Back then, Marc Martinez assigned his son a job. Blake had to pick up all of the nails that were scattered about the area and put them in a bucket. He’d get one cent for each nail he found, and given the size and scope of some of the projects, that could translate into a few bucks a day. Not exactly a great wage, but for a 10-year-old, it was a sweet deal. Each plink in the pail was another penny.

“My high score, I always kept a high score, was probably around 1,200 nails or something like that,” Martinez told reporters when he was drafted by the Packers. “He would give me a little magnet, probably 2 inches by 2 inches, and I'd have to go around and pick up all these nails and I would count them.”

There was, however, a catch.

Martinez had to pick up all of the nails. If he missed any of them, no matter how many he had collected, he wouldn’t get any money. He learned the lesson quickly. The money was in being meticulous.

A few years later, Blake asked his father to build him a basketball court. Marc did him one better: He made Blake build it himself.
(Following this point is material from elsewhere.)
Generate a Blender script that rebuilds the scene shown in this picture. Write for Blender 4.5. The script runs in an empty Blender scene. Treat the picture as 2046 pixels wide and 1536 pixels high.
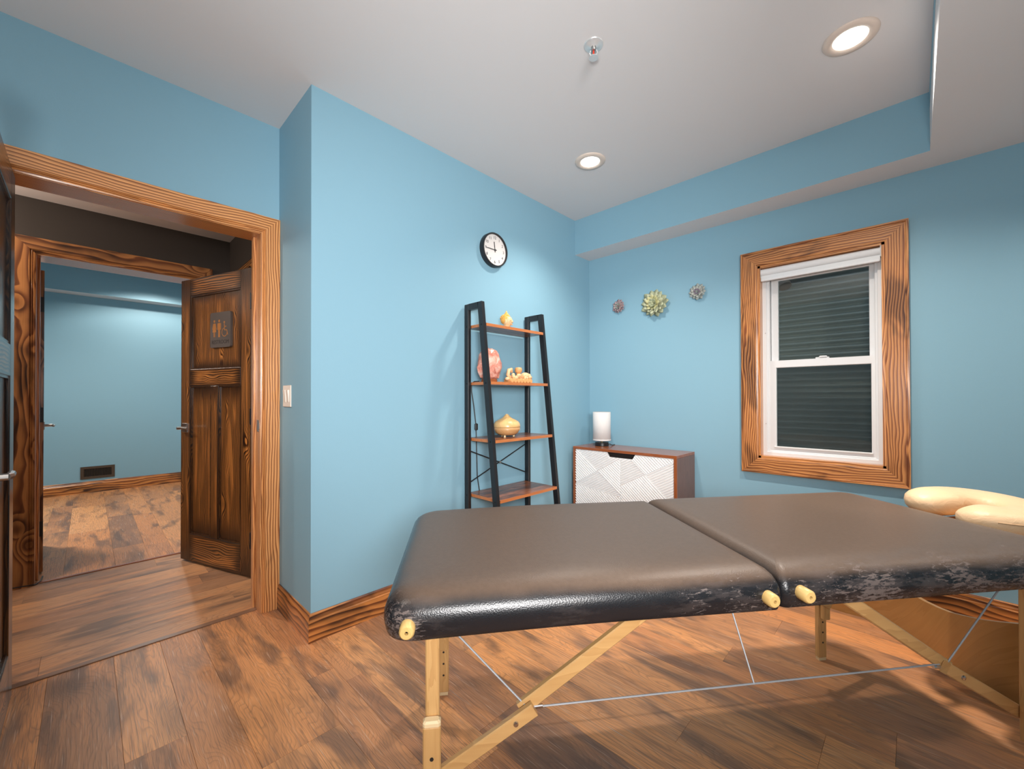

So at 13, Martinez had to dig the hole for the hoop and shovel out a trench to form the borders of the court.

These days, Martinez gets paid much more for nailing opponents on the field than he did for picking up nails in construction fields. The Giants gave him $30 million over three years.

But they also expect that he will attack the job at linebacker the same way he did when his father first “hired” him: with precision and exactness, and with an attention to the granular as well as the widespread. As if all of the good things that he does will be wiped away if he lets just one delinquent detail slip by.

It’s no wonder, then, that Martinez inked his contract in that weight room. It was more than a token gesture or a nice setting for a snapshot. He wasn’t trying to send a subliminal signal to anyone. It was simply the only place that felt right for the act, the place where he is most comfortable and where he literally lives these days.

It was, in effect, Martinez’s signature.